Wayland Additive will showcase hard-to-process metal AM parts like Tungsten and Titanium parts made with their Calibur3 metal 3D printer at Formnext 2023

The last time we spoke of the Additive Manufacturing company Wayland Additive it had just launched its metal 3D printer Calibur3 and completed the first sale of the AM system. Now, the company is displaying 3D-printed parts made from difficult to process metals like titanium, carbon steel, and tungsten at Formnext 2023. 

The company will be displaying its Calibur3 metal 3D printer in Booth B139 Hall 12 along with an array of 3D printed parts built from the machine. 

The Calibur3 metal 3D printer is developed to address the bottlenecks of the metal AM industry. The system uses a  metal electron beam (eBeam) powder bed fusion (PBF) technology which helps in the wider adoption of the 3D printer for creating 3D printed parts across sectors. Wayland Additive has developed a fully neutralized NeuBeam® process for the EBM charging along with the ability to process a wider palette of metal materials.

Speaking about NeuBeam®, the CEO of Wayland Additive Will Richardson said: “NeuBeam® unlocks a swathe of complex metal production opportunities that current metal AM processes struggle with.
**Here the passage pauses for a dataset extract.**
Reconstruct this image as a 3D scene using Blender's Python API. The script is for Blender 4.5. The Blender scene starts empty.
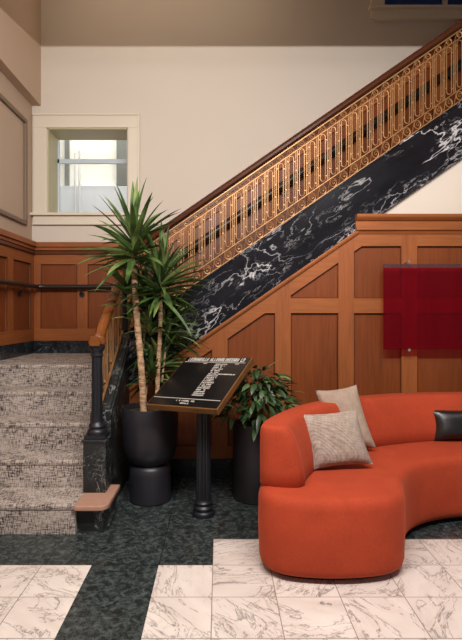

This is because the process is compatible with a much wider range of metal powders, including but not limited to refractory metals and highly reflective alloys”. 

“NeuBeam really breaks new ground, with the ability to process existing metal materials, which reduces the pain burden when qualifying new parts”, Richardson added. 

The NeuBeam process in Calibur3 3D printers eliminates the residual stress with alternative metal AM processes that can create fully dense AM parts having greater integral integrity. With NeuBeam in place, the entire sinter cake around 3D printed parts isn’t needed. This removes time-consuming and costly post-processing steps. 

The company will be demonstrating this residual stress-eliminating hot bed process at Formnext. Incidentally, Wayland calls it a hot part process as high processing temperatures are applied to the AM parts and not the bed, reducing the energy consumption and ensuring free-flowing powder post-build (no sinter cake) and stress-free AM parts. 

 “On our booth at Formnext visitors will see intricate large parts made from titanium (which when processed using NeuBeam® require no post process heat treatment); carbon steels (the NeuBeam® process enabling the printing of alloys with higher carbon contents that would otherwise crack when printed using existing laser PBF techniques); and fully dense parts in Tungsten (a refractory metal that requires exceptionally high temperatures to melt and which his prone to cracking in any other metal AM process)”, said Wayland Additive CEO.